The committee has asked the court to halt all construction in the area. It says the planned route of the barrier would effectively imprison 30,000 Palestinians in their towns and villages, cutting them off from Jerusalem and the West Bank city of Ramallah, the Palestinian commercial capital.

Dahla said the group turned to the court after last week’s violence, in which Israeli security forces killed two Palestinian demonstrators among crowds trying to block bulldozers and construction crews.

Israel says it needs the barrier to prevent suicide bombers and other attackers from entering its towns and cities.

Palestinians say the partially built barrier – which is to dip deep into the West Bank in some areas – is a land grab meant to prevent them from establishing an independent state.

Last week, the Palestinians led a challenge to the legality of the barrier in the International Court of Justice in the Netherlands.

In addition Israeli opponents of the barrier have launched wider legal challenges to the structure.

Under international pressure, Israel has begun making small changes in the route of the barrier, which it says are to minimise hardship on the Palestinians.

In the West Bank, residents in the village of Tubas said Israeli troops had arrested three youths who were planning a suicide attack.

Mohammed Abu Mahsen said his 13-year-old son, Tarek, along with his friends, Jaffer Hussein, 13, and Ibrahim Suafta, 14, left a letter saying they planned to carry out a shooting attack at an Israeli military checkpoint or army base, he said.

“I want to carry out an attack against (Prime Minister Ariel) Sharon’s fence.
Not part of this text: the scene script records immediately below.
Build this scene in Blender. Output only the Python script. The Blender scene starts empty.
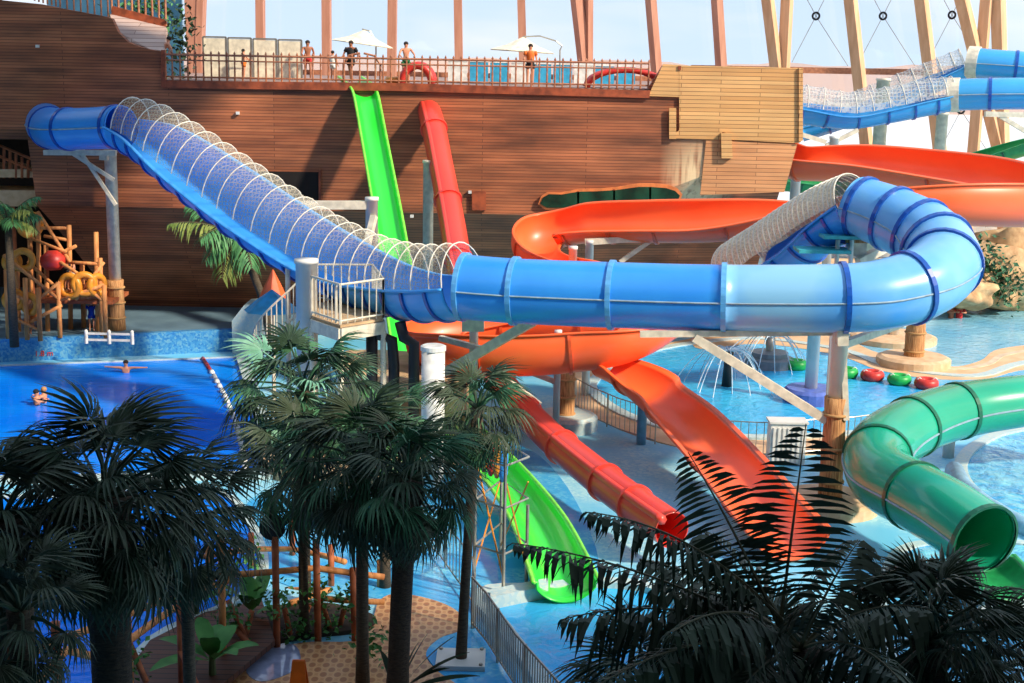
import bpy, math, random
from mathutils import Vector, Matrix, Euler, noise
random.seed(7)
C = bpy.context.scene.collection
sc = bpy.context.scene
# ---------------------------------------------------------------- camera
F = 1400.0; PITCH = math.radians(11.43); ROLL = 0.019; H = 12.2
Fw = Vector((0, math.cos(PITCH), -math.sin(PITCH)))
R0 = Vector((1, 0, 0)); U0 = Vector((0, math.sin(PITCH), math.cos(PITCH)))
Rc = R0*math.cos(ROLL) + U0*math.sin(ROLL)
Uc = -R0*math.sin(ROLL) + U0*math.cos(ROLL)
CAM = Vector((0, 0, H))
cd = bpy.data.cameras.new('camera'); cam = bpy.data.objects.new('camera', cd); C.objects.link(cam)
m = Matrix((Rc, Uc, -Fw)).transposed().to_4x4(); m.translation = CAM
cam.matrix_world = m
cd.sensor_width = 36; cd.lens = 36*F/1024; cd.clip_end = 2000
sc.camera = cam
# ---------------------------------------------------------------- sky, sun, exposure
w = bpy.data.worlds.new('sky'); sc.world = w; w.use_nodes = True
nt = w.node_tree; nt.nodes.clear()
wo = nt.nodes.new('ShaderNodeOutputWorld'); bg = nt.nodes.new('ShaderNodeBackground')
tc = nt.nodes.new('ShaderNodeTexCoord'); sx = nt.nodes.new('ShaderNodeSeparateXYZ')
rp = nt.nodes.new('ShaderNodeValToRGB'); nz = nt.nodes.new('ShaderNodeTexNoise')
mp = nt.nodes.new('ShaderNodeMapping'); mx = nt.nodes.new('ShaderNodeMix'); mx.data_type = 'RGBA'
mp.inputs['Scale'].default_value = (1.5, 1.5, 7)
nt.links.new(tc.outputs['Generated'], sx.inputs[0]); nt.links.new(sx.outputs['Z'], rp.inputs[0])
nt.links.new(tc.outputs['Generated'], mp.inputs[0]); nt.links.new(mp.outputs[0], nz.inputs[0])
nz.inputs['Scale'].default_value = 1.6; nz.inputs['Detail'].default_value = 5
rp.color_ramp.elements[0].color = (0.68, 0.83, 0.98, 1); rp.color_ramp.elements[0].position = 0.0
rp.color_ramp.elements[1].color = (0.42, 0.62, 0.95, 1); rp.color_ramp.elements[1].position = 0.6
r2 = nt.nodes.new('ShaderNodeValToRGB'); r2.color_ramp.elements[0].position = .45; r2.color_ramp.elements[1].position = .65
nt.links.new(nz.outputs[0], r2.inputs[0]); nt.links.new(r2.outputs[0], mx.inputs['Factor'])
nt.links.new(rp.outputs[0], mx.inputs['A']); mx.inputs['B'].default_value = (1.0, 0.985, 0.965, 1)
nt.links.new(mx.outputs['Result'], bg.inputs[0]); bg.inputs[1].default_value = 0.9
nt.links.new(bg.outputs[0], wo.inputs[0])
sd = bpy.data.lights.new('sun', 'SUN'); so = bpy.data.objects.new('sun', sd); C.objects.link(so)
SUN = Vector((0.70, -0.42, 0.58)).normalized()
so.rotation_euler = SUN.to_track_quat('Z', 'Y').to_euler(); so.location = (40, 0, 40)
sd.energy = 4.5; sd.color = (1.0, 0.86, 0.68); sd.angle = math.radians(3.5)
vs = sc.view_settings; vs.view_transform = 'Standard'; vs.look = 'None'; vs.gamma = 1; vs.exposure = 0.38; vs.use_curve_mapping = False
# ---------------------------------------------------------------- pixel helpers
def ray(u, v): return Fw*F + Rc*(u-512) + Uc*(341.5-v)
def P(u, v, Y): d = ray(u, v); return CAM + d*(Y/d.y)
def G(u, v, z=0.0): d = ray(u, v); return CAM + d*((z-H)/d.z)
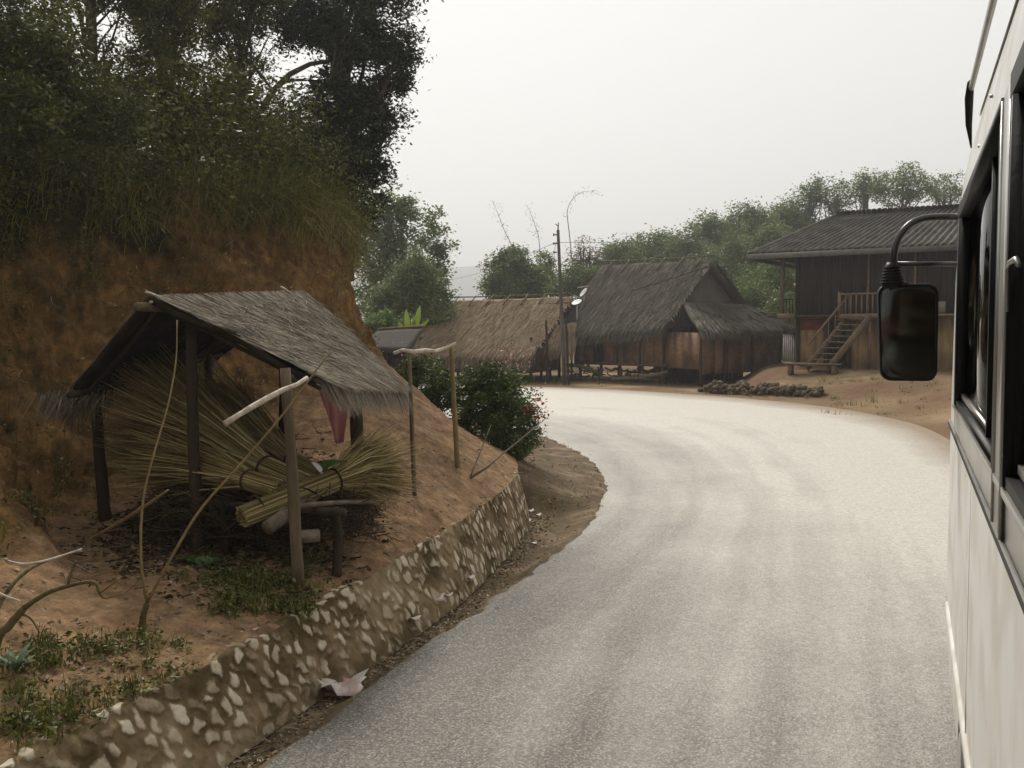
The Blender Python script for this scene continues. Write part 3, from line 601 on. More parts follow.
# ------------------------------------------------------------------ thatched roadside shelter
P1 = at(298, 566, 6.7); P2 = at(198, 550, 7.3); P3 = at(106, 519, 8.5); P4 = at(358, 441, 9.2); P5 = at(279, 425, 8.9)
for p in (P1, P2, P3, P4, P5): p[2] = ztop(p[0], p[1]) - .05
rA = at(149, 299, 7.35); rB = at(302, 293, 9.5); eC = at(316, 381, 6.95); eD = at(394, 380, 9.0); eL = at(70, 396, 7.95); eM = at(222, 352, 10.4)
shed = thing('thatched_shelter', 'small open shelter with grey thatch roof on crooked posts on the dirt bank', 'shelter', ((P1 + P3) / 2))
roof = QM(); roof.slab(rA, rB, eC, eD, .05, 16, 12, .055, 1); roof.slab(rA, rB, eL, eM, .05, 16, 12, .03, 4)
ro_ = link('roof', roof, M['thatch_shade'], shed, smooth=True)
th = QM(); thatch(th, rA, rB, eC, eD, 26000, .24, .0042, .07, .11, .022, .09, droop=.5)
for i_ in range(26):
    a_ = rng.uniform(0, .8); b_ = rng.uniform(.05, .8); lo_ = lambda s_, t_: (rA * (1 - s_) + rB * s_) * (1 - t_) + (eC * (1 - s_) + eD * s_) * t_
    thatch(th, lo_(a_, b_), lo_(a_ + .2, b_), lo_(a_, b_ + .15), lo_(a_ + .2, b_ + .15), 90, .22, .004, .09, .7, .05, 0)
thatch(th, rA, rB, eL, eM, 6000, .18, .005, .06, .13, .03, .12, droop=1.3)
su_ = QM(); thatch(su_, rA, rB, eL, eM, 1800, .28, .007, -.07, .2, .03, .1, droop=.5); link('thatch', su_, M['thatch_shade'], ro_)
thatch(th, eC + (eD - eC) * .15 + (rA - eC) * .12, eD + (rB - eD) * .14, eC + (eD - eC) * .1, eD, 900, .22, .005, .07, .35, .04, .6, droop=.6)
# tufts hanging off the left eave corner
tl = QM(); n = 500; b0 = eL + rng.normal(size=(n, 3)) * V(.10, .12, .03) + V(-.02, 0, 0)
d = unit(V(-.3, -.1, -.95) + rng.normal(size=(n, 3)) * .22); L_ = rng.uniform(.08, .22, (n, 1)); sd = unit(np.cross(d, rng.normal(size=(n, 3)))) * .004
th.add(np.stack([b0 - sd, b0 + sd, b0 + d * L_ + sd * .3, b0 + d * L_ - sd * .3], 1).reshape(-1, 3), np.arange(4 * n).reshape(n, 4), rng.uniform(0, .7, n))
link('thatch', th, M['thatch_grey'], ro_)
def post(a, b, r, name='post', mat='wood_dark', parent=None, wob=.12, k=8, bend=.02):
    q = QM(); q.tube(curve(a, b, rng.normal(size=3) * bend, 9), [r * 1.1, r, r * .9], k, wob=wob); return link(name, q, M[mat], parent, smooth=True)
post(P1, at(285, 368, 6.75), .04, 'post', 'wood_post', shed)
post(P2, at(191, 318, 7.45), .045, 'post', 'wood_dark', shed)
post(P3, at(96, 390, 8.55), .05, 'post', 'wood_dark', shed)
post(P4, at(356, 378, 9.15), .06, 'post', 'wood_dark', shed)
post(P5, at(283, 340, 9.0), .05, 'post', 'wood_dark', shed)
pp = at(212, 420, 9.9); pp[2] = ztop(pp[0], pp[1]) - .05; post(pp, at(208, 352, 9.9), .045, 'post', 'wood_dark', shed)
post(rA + V(-.05, -.12, -.06), rB + V(.0, .1, -.07), .03, 'ridge_pole', 'wood_post', shed)
post(eL * .9 + rA * .1 - V(.02, .1, .06), eM * .9 + rB * .1 - V(0, 0, .06), .025, 'eave_pole', 'wood_dark', shed)
post(eC * .85 + rA * .15 - V(.0, .05, .07), eD * .85 + rB * .15 - V(0, 0, .07), .028, 'eave_pole', 'wood_post', shed)
for s in (.05, .35, .65, .95):
    a = rA * (1 - s) + rB * s - V(0, 0, .06)
    for c in (eC * (1 - s) + eD * s, eL * (1 - s) + eM * s): post(a, c - V(0, 0, .055), .016, 'rafter', 'wood_dark', shed, bend=.01)
q = QM()
for (a, b) in (((146, 292), (165, 300)), ((150, 302), (170, 303)), ((283, 291), (307, 296)), ((278, 297), (303, 300)), ((281, 287), (291, 294)), ((190, 297), (250, 298)), ((288, 299), (300, 292))):
    ya = 7.3 + (a[0] - 149) / 153 * 2.2; yb = 7.3 + (b[0] - 149) / 153 * 2.2
    q.tube(curve(at(*a, ya), at(*b, yb), (0, 0, .005), 4), [.011, .007], 5)
link('ridge_stick', q, M['peeled'], shed, smooth=True)

# ---- things kept under it
def bundle(name, label, butt, tie, tip, rb, rt, rtip, n, lens=1.0, tie2=None):
    root = thing(name, label, 'straw bundle', butt, 'broom grass bundles under the shelter')
    butt, tie, tip = [np.array(x, float) for x in (butt, tie, tip)]
    ax = unit(tip - butt); u = unit(np.cross(ax, V(0, 0, 1))); w = np.cross(u, ax)
    ang = rng.uniform(0, 2 * PI, n); rad = np.sqrt(rng.uniform(0, 1, n))
    off = (np.cos(ang) * rad)[:, None] * u + (np.sin(ang) * rad)[:, None] * w
    st0 = butt + off * rb - ax * rng.uniform(-.02, .03, (n, 1)); st1 = tie + off * rt
    ll = rng.uniform(.72, 1.12, (n, 1)) * lens
    fan = off * rtip * V(1, 1, 1); st3 = tie + (tip - tie) * ll + fan * ll; st3[:, 2] -= .06 * ll[:, 0]
    st3 = st3 + rng.normal(size=(n, 3)) * .065; st2 = st1 * .5 + st3 * .5 + rng.normal(size=(n, 3)) * .026 - off * rtip * .12 + V(0, 0, .03)
    sd = unit(np.cross(ax, rng.normal(size=(n, 3)))) ; wdt = .0042
    vs = np.stack([st0 - sd * wdt, st0 + sd * wdt, st1 - sd * wdt, st1 + sd * wdt, st2 - sd * wdt * .8, st2 + sd * wdt * .8, st3 - sd * wdt * .4, st3 + sd * wdt * .4], 1).reshape(-1, 3)
    b = np.arange(n)[:, None] * 8; f = np.concatenate([b + np.array(z) for z in ([0, 1, 3, 2], [2, 3, 5, 4], [4, 5, 7, 6])])
    t = rng.uniform(0, 1, n); q = QM().add(vs, f, np.concatenate([t, t, t * .8]))
    core = curve(butt + ax * .01, tie, (0, 0, 0), 4); q.tube(core, [rb * .93, rt * .93], 12, t=.6)
    core = curve(tie, tie + (tip - tie) * .35, (0, 0, 0), 4); q.tube(core, [rt * .9, rt * .5], 12, t=.4)
    link('stalks', q, M['straw'], root)
    for tt_ in [tie] + ([tie2] if tie2 is not None else []):
        q = QM(); ringp = [tt_ + (rt * 1.06) * (math.cos(a) * u + math.sin(a) * w) for a in np.linspace(0, 2 * PI, 17)]
        q.tube(ringp, .009, 5); link('binding', q, M['wood_dark'], root)
    return root
bundle('straw_bundle', 'tied straw bundle lowest of those fanning left, its cut butt end beside the front post', at(279, 490, 7.15), at(248, 480, 7.25), at(150, 455, 7.9), .075, .07, .22, 1300)
bundle('straw_bundle', 'largest straw bundle fanning up to the left behind the middle post, black tie round it', at(306, 485, 7.5), at(265, 467, 7.6), at(150, 395, 8.4), .085, .085, .42, 2600)
bundle('straw_bundle', 'straw bundle leaning steepest behind the others with a pale pointed butt', at(322, 474, 7.9), at(290, 458, 8.0), at(205, 388, 8.6), .06, .06, .22, 1100)
bundle('straw_bundle', 'straw bundle pointing right past the front post with frayed tips over the dirt bank', at(244, 516, 6.95), at(335, 480, 7.45), at(386, 460, 7.8), .075, .085, .26, 1700, 1.08, tie2=at(258, 508, 7.05))
bundle('straw_bundle', 'dark loose straw heap at the back left of the shelter between left and middle posts', at(232, 495, 8.4), at(205, 470, 8.5), at(135, 425, 8.9), .09, .10, .38, 1500)
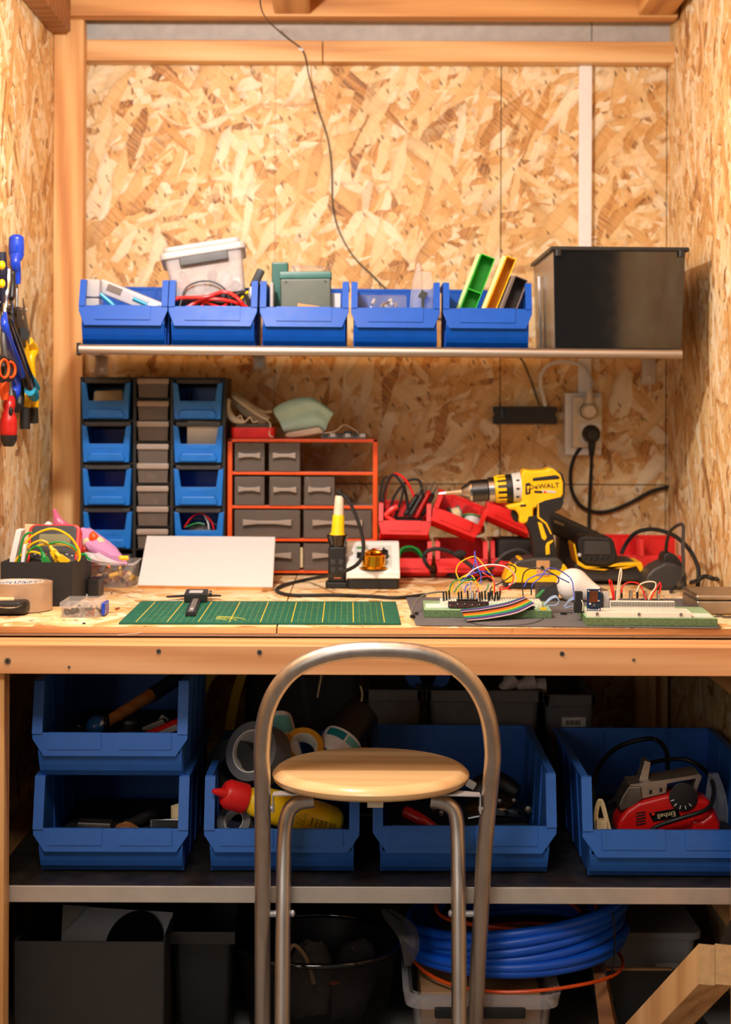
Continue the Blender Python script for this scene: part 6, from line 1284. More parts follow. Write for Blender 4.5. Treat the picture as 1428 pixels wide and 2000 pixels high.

This fence, we will blow it up also, the Islamic Jihad youth movement,” Tarek wrote.

“We want you to give out candies and don’t cry for us and hold a big demonstration,” he added, referring to traditional salutes given to “martyrs” who die for the Palestinian cause.

The younger boys claimed to be members of Islamic Jihad, while Suafta said he belonged to the Al Aqsa Martyrs’ Brigades, a militant group linked to Yasser Arafat’s Fatah movement, family members said.

Tarek’s parents were outraged and criticised Islamic Jihad for conscripting such young boys to their ranks.

Most suicide bombers have been in their 20s. The youngest was 16 years old.

Israeli police spokesman Gil Kleiman said the youths were arrested last Thursday at a West Bank checkpoint while carrying “improvised” firearms.

The boys, who he said were ages 13 to 15, had confessed to planning an attack in the Israeli town of Afula.

Elsewhere in the West Bank, Palestinian sources said a 23-year-old member of the Al Aqsa Martyrs’Brigades had been killed in a gunfight with Israeli troops in the Balata refugee camp.

The army said troops had shot two gunmen after coming under fire, but had no information on the conditions of the gunmen.

In Gaza, thousands of people participated in the funerals for the three men killed in yesterday’s airstrike.

They were identified as Mahmoud Judah, a field commander of Islamic Jihad’s military wing, militant Ayman Dahdouh and Dahdouh’s cousin, Amin, a group supporter.

Two of the bodies were decapitated in the attack.

In Gaza City, the coffins of the Dahdouhs were covered in black Islamic Jihad flags. Leaders of the group joined the procession, as angry militants fired machine-guns into the air and others shouted out for revenge over loudspeakers.

“We promise Sharon that our retaliation is coming soon,” said a masked militant.

Thousands of people attended Judah’s funeral in the Jabaliya refugee camp. About 10 participants wore the white robes of militants preparing to carry out suicide attacks.